- **Set task**: Drop every picture. Then return, exactly, the lines from the beginning of the listing below through the one containing "return w / FOC".
------------------------
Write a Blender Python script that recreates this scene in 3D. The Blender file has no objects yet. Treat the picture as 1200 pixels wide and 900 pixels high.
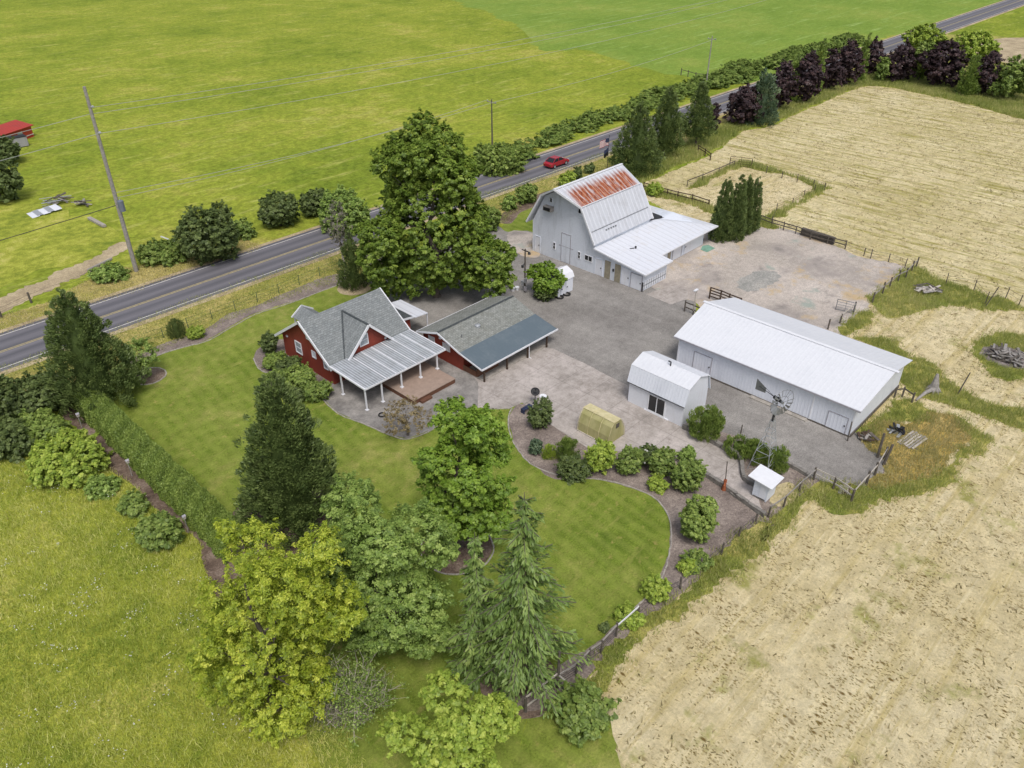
import bpy, math, random
import numpy as np
from mathutils import Vector, Matrix
from mathutils.geometry import tessellate_polygon

random.seed(7)
RNG = np.random.default_rng(7)
scene = bpy.context.scene
COL = scene.collection
PI = math.pi

# ------------------------------------------------------------------ camera model
FOC, PITCH, AZ, CAMH = 924.82, math.radians(33.1556), math.radians(43.418), 40.0
CP, SP = math.cos(PITCH), math.sin(PITCH)

def ray(px, py):
    r = px - 600; u = 450 - py
    n = u * SP + FOC * CP; z = u * CP - FOC * SP
    return np.array([r * math.sin(AZ) + n * math.cos(AZ), -r * math.cos(AZ) + n * math.sin(AZ), z])

def G(px, py, z=0.0):
    """survey point: where the sight line meets the horizontal plane at height z"""
    d = ray(px, py); t = (z - CAMH) / d[2]
    return np.array([d[0] * t, d[1] * t, z])

def height_of(bx, by, tx, ty):
    b = G(bx, by); d = ray(tx, ty)
    return CAMH + d[2] * np.hypot(b[0], b[1]) / np.hypot(d[0], d[1])

def mpp(p):
    """metres per photo pixel at a world point"""
    w = (p[0] * math.cos(AZ) + p[1] * math.sin(AZ)) * CP + (CAMH - p[2]) * SP
    return w / FOC

def blob(cx, cy, w, h):
    """centre and size of a rounded plant seen at cx, cy: ground point, radius, height"""
    hz = 0.6
    for _ in range(6):
        p = G(cx, cy, hz); m = mpp(p)
        r = w * m / 2
        dist = math.hypot(p[0], p[1]); phi = math.atan2(CAMH - hz, dist)
        a = (h * m / 2) ** 2 - (r * math.sin(phi)) ** 2
        a = max(a, (0.3 * r) ** 2)
        hh = 2 * math.sqrt(a) / math.cos(phi)
        hz = hh / 2
    return np.array([p[0], p[1], 0.0]), r, hh

# ------------------------------------------------------------------ materials
MATS = {}
class NT:
    def __init__(s, name):
        s.m = bpy.data.materials.new(name); s.m.use_nodes = True
        s.t = s.m.node_tree; s.t.nodes.clear()
        s.out = s.t.nodes.new('ShaderNodeOutputMaterial')
        s.geo = s.t.nodes.new('ShaderNodeNewGeometry')
        MATS[name] = s.m
    def n(s, typ, **kw):
        o = s.t.nodes.new(typ)
        for k, v in kw.items(): setattr(o, k, v)
        return o
    def l(s, a, b): s.t.links.new(a, b)
    def pos(s, scale=(1, 1, 1), rot=0.0, loc=(0, 0, 0)):
        mp = s.n('ShaderNodeMapping'); mp.inputs['Scale'].default_value = scale
        mp.inputs['Rotation'].default_value = (0, 0, rot); mp.inputs['Location'].default_value = loc
        s.l(s.geo.outputs['Position'], mp.inputs['Vector']); return mp.outputs[0]
    def noise(s, scale, detail=4, rough=.55, vec=None, dist=0.0):
        o = s.n('ShaderNodeTexNoise'); o.inputs['Scale'].default_value = scale
        o.inputs['Detail'].default_value = detail; o.inputs['Roughness'].default_value = rough
        o.inputs['Distortion'].default_value = dist
        s.l(vec if vec is not None else s.geo.outputs['Position'], o.inputs['Vector']); return o.outputs['Fac']
    def voro(s, scale, vec=None, out='Distance'):
        o = s.n('ShaderNodeTexVoronoi'); o.inputs['Scale'].default_value = scale
        s.l(vec if vec is not None else s.geo.outputs['Position'], o.inputs['Vector']); return o.outputs[out]
    def wave(s, scale, vec, dist=0.0, direction='X', profile='SIN'):
        o = s.n('ShaderNodeTexWave'); o.inputs['Scale'].default_value = scale
        o.bands_direction = direction; o.wave_profile = profile
        o.inputs['Distortion'].default_value = dist; o.inputs['Detail'].default_value = 2
        s.l(vec, o.inputs['Vector']); return o.outputs['Fac']
    def ramp(s, fac, stops):
        o = s.n('ShaderNodeValToRGB'); e = o.color_ramp.elements
        while len(e) < len(stops): e.new(0.5)
        for i, (p, c) in enumerate(stops):
            e[i].position = p; e[i].color = (*c, 1) if not isinstance(c, float) else (c, c, c, 1)
        s.l(fac, o.inputs[0]); return o.outputs[0]
    def mix(s, fac, a, b, mode='MIX'):
        o = s.n('ShaderNodeMix', data_type='RGBA', blend_type=mode)
        if isinstance(fac, float): o.inputs[0].default_value = fac
        else: s.l(fac, o.inputs[0])
        for v, i in ((a, 6), (b, 7)):
            if isinstance(v, tuple): o.inputs[i].default_value = (*v, 1)
            else: s.l(v, o.inputs[i])
        return o.outputs[2]
    def math(s, op, a, b=0.0):
        o = s.n('ShaderNodeMath', operation=op)
        for v, i in ((a, 0), (b, 1)):
            if isinstance(v, (int, float)): o.inputs[i].default_value = v
            else: s.l(v, o.inputs[i])
        return o.outputs[0]
    def sep(s, vec=None):
        o = s.n('ShaderNodeSeparateXYZ'); s.l(vec if vec is not None else s.geo.outputs['Position'], o.inputs[0]); return o.outputs
    def finish(s, col, rough=.8, bump=None, bstr=.4, bdist=.05, metal=0.0, spec=.3, alpha=None, trans=0.0):
        b = s.n('ShaderNodeBsdfPrincipled')
        if isinstance(col, tuple): b.inputs['Base Color'].default_value = (*col, 1)
        else: s.l(col, b.inputs['Base Color'])
        if isinstance(rough, float): b.inputs['Roughness'].default_value = rough
        else: s.l(rough, b.inputs['Roughness'])
        b.inputs['Metallic'].default_value = metal
        b.inputs['Specular IOR Level'].default_value = spec
        b.inputs['Transmission Weight'].default_value = trans
        if bump is not None:
            bp = s.n('ShaderNodeBump'); bp.inputs['Strength'].default_value = bstr; bp.inputs['Distance'].default_value = bdist
            s.l(bump, bp.inputs['Height']); s.l(bp.outputs[0], b.inputs['Normal'])
        s.l(b.outputs[0], s.out.inputs[0]); return s.m

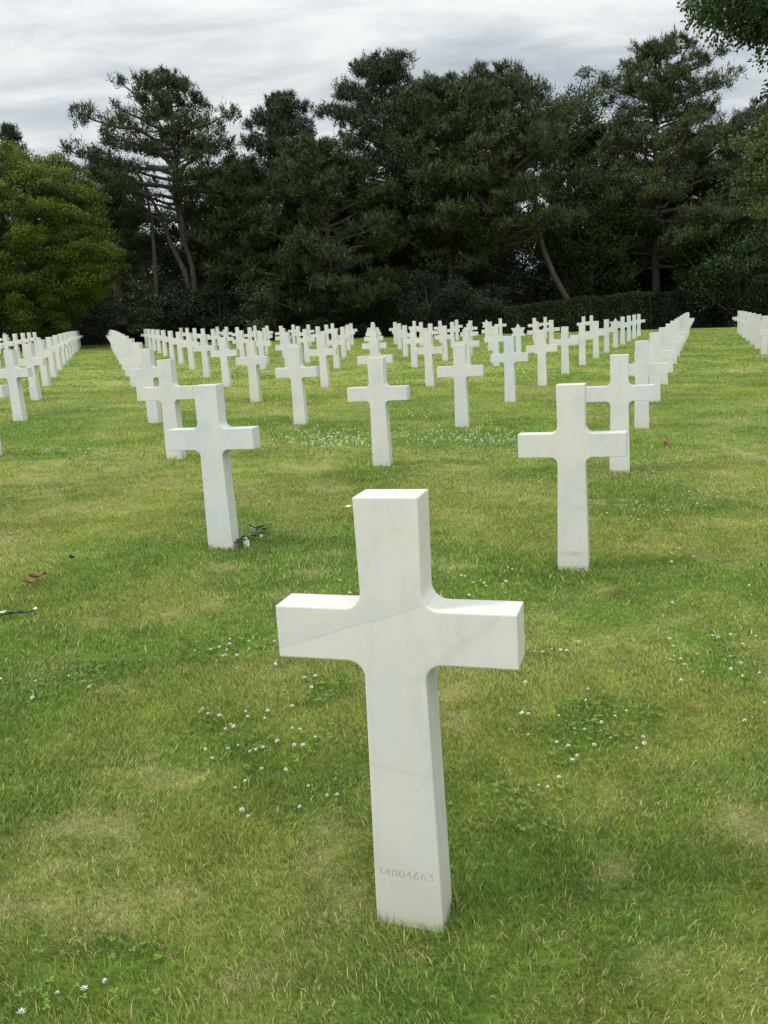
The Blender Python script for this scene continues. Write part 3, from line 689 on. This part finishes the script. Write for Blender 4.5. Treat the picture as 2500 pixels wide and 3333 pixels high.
def shrub(label,cx,cy,D,rx,rz,**k):
    k.setdefault('m',M_SHRUB); k.setdefault('nc',60); k.setdefault('cr',.55); k.setdefault('leaf',.13); k.setdefault('per',170)
    return broad(label,cx,cy,D,rx,rz,name='shrub',cat='shrub',trunk_r=.06,group='shrubs along the edge of the lawn',zclip=.1,part='foliage',**k)
PX=2871.68
M_BARK3=bark_mat('pale_pine_bark',(.030,.026,.021),(.080,.068,.055))
# --- row of pines (top pixel in the photo gives height)
pine('open-crowned tall pine with several bare brown stems, second tree from the left',560,245,57,[(.46,2.3),(.55,4.4),(.70,5.2),(.82,4.5),(.92,2.7),(1,.8)],nb=66,m=M_PINE,pads=1.3,per=110,padr=.56,lean=.5,trunk_r=.26,tstart=.45,bark=M_BARK3,
     stems=[([(628,1000),(600,880),(560,800),(520,700),(470,600),(420,520)],.20,.06),([(640,1000),(625,860),(590,760),(570,640),(560,520)],.20,.06),([(512,1000),(505,860),(495,720),(470,600)],.16,.06)],slopes=(.05,.28),side=-.25)
pine('narrow dark pine behind the yellow-green tree at the far left',10,400,72,[(.3,2.0),(.6,1.9),(.85,1.2),(1,.4)],nb=46,m=M_PINE2)
pine('small dark pine showing between the yellow-green tree and the open pine',330,520,70,[(.2,3.2),(.5,3.2),(.8,2.0),(1,.6)],nb=50,m=M_PINE)
pine('cone-topped dense pine left of the tallest pine group',905,305,60,[(.18,5.4),(.4,5.0),(.6,3.6),(.78,2.5),(.9,1.5),(1,.4)],nb=105,m=M_PINE3,per=130)
pine('bushy green pine filling the gap right of the cone-topped pine',1040,470,56,[(.1,4.6),(.35,4.8),(.6,4.0),(.85,2.6),(1,.8)],nb=90,m=M_PINE,per=130)
pine('tallest broad dark pine in the middle of the tree line',1245,190,62,[(.18,4.6),(.35,5.4),(.55,4.8),(.75,4.2),(.88,3.0),(1,.7)],nb=120,m=M_PINE3,per=130,stems=[([(1330,1000),(1325,850),(1322,700)],.2,.12)])
pine('dark pine with twin bare trunk at the centre right of the tallest pine',1440,262,59,[(.25,4.4),(.45,5.0),(.68,4.2),(.85,2.9),(1,.7)],nb=105,m=M_PINE,per=130,stems=[([(1420,980),(1424,840),(1410,700)],.2,.12)])
pine('round-shouldered pine with a curved leaning trunk over the dark shrubs',1600,242,57,[(.34,4.0),(.5,5.0),(.68,4.6),(.84,3.6),(.94,2.2),(1,.8)],nb=105,m=M_PINE2,per=125,tstart=.42,bark=M_BARK3,
     stems=[([(1868,1012),(1835,955),(1800,890),(1768,810),(1750,730),(1745,650),(1735,560)],.20,.10),([(1752,690),(1700,715),(1640,740),(1580,760),(1510,765)],.09,.03),([(1745,600),(1700,640),(1640,660)],.07,.03)])
pine('layered cedar-like pine rising highest at the right of the tree line',2140,135,60,[(.22,5.2),(.42,6.4),(.58,5.6),(.66,3.8),(.80,4.6),(.9,2.6),(1,.5)],nb=92,m=M_PINE2,per=130,side=.25,slopes=(0,.35))
pine('dark pine filling the space left of the layered pine',1950,420,66,[(.1,4.2),(.4,4.6),(.7,3.2),(1,.8)],nb=85,m=M_PINE3,per=120)
pine('spreading pine right of the layered pine, reaching a bough to the right',2290,425,63,[(.2,4.2),(.5,5.0),(.75,4.2),(.92,2.2),(1,.7)],nb=88,m=M_PINE,per=120,side=.2)
pine('dark pine at the right edge behind the bright foliage',2510,330,66,[(.1,4.5),(.5,4.6),(.8,3.2),(1,.9)],nb=85,m=M_PINE3,per=120)
pine('short-boughed pine below the cone-topped pine, centre left',790,560,58,[(.15,3.8),(.45,4.0),(.75,2.8),(1,.7)],nb=75,m=M_PINE,per=120)
# leaning bare trunk at the left
lt=pine('pine with a leaning bare lower trunk left of the crosses, crown joining the open pine',330,640,59,[(.45,2.6),(.7,3.2),(.9,2.2),(1,.7)],nb=46,m=M_PINE,per=100,trunk_r=.16,tstart=.5,
     stems=[([(434,1112),(420,1060),(404,1000),(388,930),(360,840),(335,740)],.30,.14)])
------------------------
- **Response**:
Write a Blender Python script that recreates this scene in 3D. The Blender file has no objects yet. Treat the picture as 1200 pixels wide and 900 pixels high.
import bpy, math, random
import numpy as np
from mathutils import Vector, Matrix
from mathutils.geometry import tessellate_polygon

random.seed(7)
RNG = np.random.default_rng(7)
scene = bpy.context.scene
COL = scene.collection
PI = math.pi

# ------------------------------------------------------------------ camera model
FOC, PITCH, AZ, CAMH = 924.82, math.radians(33.1556), math.radians(43.418), 40.0
CP, SP = math.cos(PITCH), math.sin(PITCH)

def ray(px, py):
    r = px - 600; u = 450 - py
    n = u * SP + FOC * CP; z = u * CP - FOC * SP
    return np.array([r * math.sin(AZ) + n * math.cos(AZ), -r * math.cos(AZ) + n * math.sin(AZ), z])

def G(px, py, z=0.0):
    """survey point: where the sight line meets the horizontal plane at height z"""
    d = ray(px, py); t = (z - CAMH) / d[2]
    return np.array([d[0] * t, d[1] * t, z])

def height_of(bx, by, tx, ty):
    b = G(bx, by); d = ray(tx, ty)
    return CAMH + d[2] * np.hypot(b[0], b[1]) / np.hypot(d[0], d[1])

def mpp(p):
    """metres per photo pixel at a world point"""
    w = (p[0] * math.cos(AZ) + p[1] * math.sin(AZ)) * CP + (CAMH - p[2]) * SP
    return w / FOC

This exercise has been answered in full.